>>
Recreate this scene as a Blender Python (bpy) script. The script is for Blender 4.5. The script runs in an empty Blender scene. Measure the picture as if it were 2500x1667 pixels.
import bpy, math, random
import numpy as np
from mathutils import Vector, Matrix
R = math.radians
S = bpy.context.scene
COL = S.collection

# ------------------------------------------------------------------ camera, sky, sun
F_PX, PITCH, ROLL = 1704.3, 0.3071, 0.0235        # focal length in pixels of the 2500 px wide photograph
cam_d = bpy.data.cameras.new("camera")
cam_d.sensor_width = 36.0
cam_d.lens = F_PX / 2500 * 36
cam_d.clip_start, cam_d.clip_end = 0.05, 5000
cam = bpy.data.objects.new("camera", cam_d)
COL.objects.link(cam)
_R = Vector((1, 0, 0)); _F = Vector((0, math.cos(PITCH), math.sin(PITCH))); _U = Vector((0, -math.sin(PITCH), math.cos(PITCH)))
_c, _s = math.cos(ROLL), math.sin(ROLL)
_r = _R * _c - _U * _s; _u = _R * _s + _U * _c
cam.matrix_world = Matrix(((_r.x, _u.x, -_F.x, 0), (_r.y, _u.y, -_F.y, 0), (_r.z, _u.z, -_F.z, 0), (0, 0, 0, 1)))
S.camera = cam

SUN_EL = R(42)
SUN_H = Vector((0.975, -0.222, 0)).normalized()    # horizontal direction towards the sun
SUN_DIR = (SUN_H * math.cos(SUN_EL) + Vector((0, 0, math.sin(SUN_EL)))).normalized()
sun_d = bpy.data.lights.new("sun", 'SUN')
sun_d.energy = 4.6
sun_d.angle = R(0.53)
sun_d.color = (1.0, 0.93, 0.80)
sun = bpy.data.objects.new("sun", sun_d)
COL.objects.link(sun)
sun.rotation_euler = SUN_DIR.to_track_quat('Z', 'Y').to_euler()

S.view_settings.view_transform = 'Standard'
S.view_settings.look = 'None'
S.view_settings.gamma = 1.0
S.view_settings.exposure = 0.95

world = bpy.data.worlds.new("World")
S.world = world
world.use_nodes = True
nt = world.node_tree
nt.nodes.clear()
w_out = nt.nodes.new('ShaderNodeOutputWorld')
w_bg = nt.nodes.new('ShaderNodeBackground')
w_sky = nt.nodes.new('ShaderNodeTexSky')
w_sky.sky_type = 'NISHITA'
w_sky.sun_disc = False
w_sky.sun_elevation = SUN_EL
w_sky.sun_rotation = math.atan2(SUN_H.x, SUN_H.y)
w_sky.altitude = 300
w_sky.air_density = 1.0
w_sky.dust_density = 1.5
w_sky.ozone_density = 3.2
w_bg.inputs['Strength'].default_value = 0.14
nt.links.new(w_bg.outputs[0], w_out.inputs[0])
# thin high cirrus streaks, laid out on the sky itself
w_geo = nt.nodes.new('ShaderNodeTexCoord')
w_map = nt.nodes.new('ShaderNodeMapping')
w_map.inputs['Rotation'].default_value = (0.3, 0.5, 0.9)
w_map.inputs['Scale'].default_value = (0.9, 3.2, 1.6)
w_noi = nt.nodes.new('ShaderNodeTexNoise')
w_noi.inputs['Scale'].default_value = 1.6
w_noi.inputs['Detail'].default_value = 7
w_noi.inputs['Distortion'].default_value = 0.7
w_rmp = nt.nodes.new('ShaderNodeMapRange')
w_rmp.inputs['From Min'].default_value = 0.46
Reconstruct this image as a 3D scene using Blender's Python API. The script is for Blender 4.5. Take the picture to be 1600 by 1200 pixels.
<<
- [What is expected]
Here, the records must be output exactly and in full.

- [Reply to the exercise]
Recreate this scene as a Blender Python (bpy) script. The script is for Blender 4.5. The script runs in an empty Blender scene. Measure the picture as if it were 2500x1667 pixels.
import bpy, math, random
import numpy as np
from mathutils import Vector, Matrix
R = math.radians
S = bpy.context.scene
COL = S.collection

# ------------------------------------------------------------------ camera, sky, sun
F_PX, PITCH, ROLL = 1704.3, 0.3071, 0.0235        # focal length in pixels of the 2500 px wide photograph
cam_d = bpy.data.cameras.new("camera")
cam_d.sensor_width = 36.0
cam_d.lens = F_PX / 2500 * 36
cam_d.clip_start, cam_d.clip_end = 0.05, 5000
cam = bpy.data.objects.new("camera", cam_d)
COL.objects.link(cam)
_R = Vector((1, 0, 0)); _F = Vector((0, math.cos(PITCH), math.sin(PITCH))); _U = Vector((0, -math.sin(PITCH), math.cos(PITCH)))
_c, _s = math.cos(ROLL), math.sin(ROLL)
_r = _R * _c - _U * _s; _u = _R * _s + _U * _c
cam.matrix_world = Matrix(((_r.x, _u.x, -_F.x, 0), (_r.y, _u.y, -_F.y, 0), (_r.z, _u.z, -_F.z, 0), (0, 0, 0, 1)))
S.camera = cam

SUN_EL = R(42)
SUN_H = Vector((0.975, -0.222, 0)).normalized()    # horizontal direction towards the sun
SUN_DIR = (SUN_H * math.cos(SUN_EL) + Vector((0, 0, math.sin(SUN_EL)))).normalized()
sun_d = bpy.data.lights.new("sun", 'SUN')
sun_d.energy = 4.6
sun_d.angle = R(0.53)
sun_d.color = (1.0, 0.93, 0.80)
sun = bpy.data.objects.new("sun", sun_d)
COL.objects.link(sun)
sun.rotation_euler = SUN_DIR.to_track_quat('Z', 'Y').to_euler()

S.view_settings.view_transform = 'Standard'
S.view_settings.look = 'None'
S.view_settings.gamma = 1.0
S.view_settings.exposure = 0.95

world = bpy.data.worlds.new("World")
S.world = world
world.use_nodes = True
nt = world.node_tree
nt.nodes.clear()
w_out = nt.nodes.new('ShaderNodeOutputWorld')
w_bg = nt.nodes.new('ShaderNodeBackground')
w_sky = nt.nodes.new('ShaderNodeTexSky')
w_sky.sky_type = 'NISHITA'
w_sky.sun_disc = False
w_sky.sun_elevation = SUN_EL
w_sky.sun_rotation = math.atan2(SUN_H.x, SUN_H.y)
w_sky.altitude = 300
w_sky.air_density = 1.0
w_sky.dust_density = 1.5
w_sky.ozone_density = 3.2
w_bg.inputs['Strength'].default_value = 0.14
nt.links.new(w_bg.outputs[0], w_out.inputs[0])
# thin high cirrus streaks, laid out on the sky itself
w_geo = nt.nodes.new('ShaderNodeTexCoord')
w_map = nt.nodes.new('ShaderNodeMapping')
w_map.inputs['Rotation'].default_value = (0.3, 0.5, 0.9)
w_map.inputs['Scale'].default_value = (0.9, 3.2, 1.6)
w_noi = nt.nodes.new('ShaderNodeTexNoise')
w_noi.inputs['Scale'].default_value = 1.6
w_noi.inputs['Detail'].default_value = 7
w_noi.inputs['Distortion'].default_value = 0.7
w_rmp = nt.nodes.new('ShaderNodeMapRange')
w_rmp.inputs['From Min'].default_value = 0.46
Reconstruct this image as a 3D scene using Blender's Python API. The script is for Blender 4.5. Take the picture to be 1600 by 1200 pixels.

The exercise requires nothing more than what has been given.